13:1-2 So Abram went up from Egypt to the Negev, with his wife and everything he had, and Lot went with him. Abram had become very wealthy in livestock and in silver and gold. (NIV)
Wealth
No doubt Abram traded many of the goods he had brought down into Egypt to accumulate the precious metals. Israel later left Egypt with much livestock, silver and gold (EXO 12:35,38).
13:3-4 From the Negev he went from place to place until he came to Bethel, to the place between Bethel and Ai where his tent had been earlier and where he had first built an altar. There Abram called on the name of the LORD. (NIV)
Calling upon God
We find no evidence that Abram built an altar and attempted to approach God until he came back to this area.
13:5-7 Now Lot, who was moving about with Abram, also had flocks and herds and tents. But the land could not support them while they stayed together, for their possessions were so great that they were not able to stay together. And quarreling arose between Abram's herdsmen and the herdsmen of Lot. The Canaanites and Perizzites were also living in the land at that time. (NIV)
Lot
Lot was apparently a patriarch in his own right, due to the livestock credited to his possession. The name “Perizzites” seems to indicate people who lived in small rural villages.
13:8-11 So Abram said to Lot, "Let's not have any quarreling between you and me, or between your herdsmen and mine, for we are brothers. Is not the whole land before you? Let's part company. If you go to the left, I'll go to the right; if you go to the right, I'll go to the left." Lot looked up and saw that the whole plain of the Jordan was well watered, like the garden of the LORD, like the land of Egypt, toward Zoar. (This was before the LORD destroyed Sodom and Gomorrah.) So Lot chose for himself the whole plain of the Jordan and set out toward the east. The two men parted company: (NIV)

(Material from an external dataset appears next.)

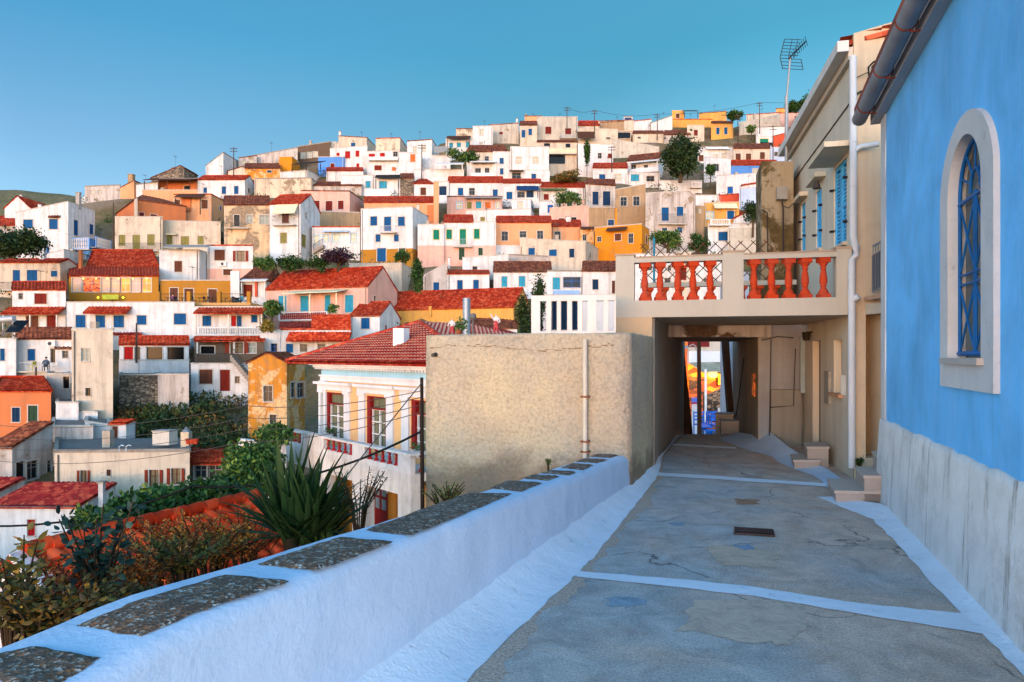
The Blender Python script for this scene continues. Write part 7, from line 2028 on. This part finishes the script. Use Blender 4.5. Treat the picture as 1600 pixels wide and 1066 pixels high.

Abram treated Lot as an equal–-a detail God inspired Moses to include, possibly to show that the Ammonites and Moabites had no claim on the land in his day since their ancestor had chosen the land to the east.
13:12-13 Abram lived in the land of Canaan, while Lot lived among the cities of the plain and pitched his tents near Sodom. Now the men of Sodom were wicked and were sinning greatly against the LORD. (NIV)
Sinning Greatly
They were practicing homosexuality, a sin of perversion (LEV 18:22).
13:14-15 The LORD said to Abram after Lot had parted from him, "Lift up your eyes from where you are and look north and south, east and west. All the land that you see I will give to you and your offspring forever [“ad olam” = “to the end of the present order”]. (NIV)
Expansion of the Promise
God now expands the territory earlier defined (12:7).
13:16-18 I will make your offspring like the dust of the earth, so that if anyone could count the dust, then your offspring could be counted. Go walk through the length and breadth of the land, for I am giving it to you." So Abram moved his tents [a reference to going throughout the land, as commanded by God] and went to live near the great trees of Mamre at Hebron, where he built an altar to the LORD. (NIV)
Mamre
Mamre was an Amorite who became a friend of Abram (14:13).
Hebron
Hebron, located approximately 20 miles south of Jerusalem, was later named Kirjath-arba, meaning "the city of the four" (23:2). All of the places Abram chose to go to were of commercial importance and places of religious pilgrimmage and consequently on major trade routes.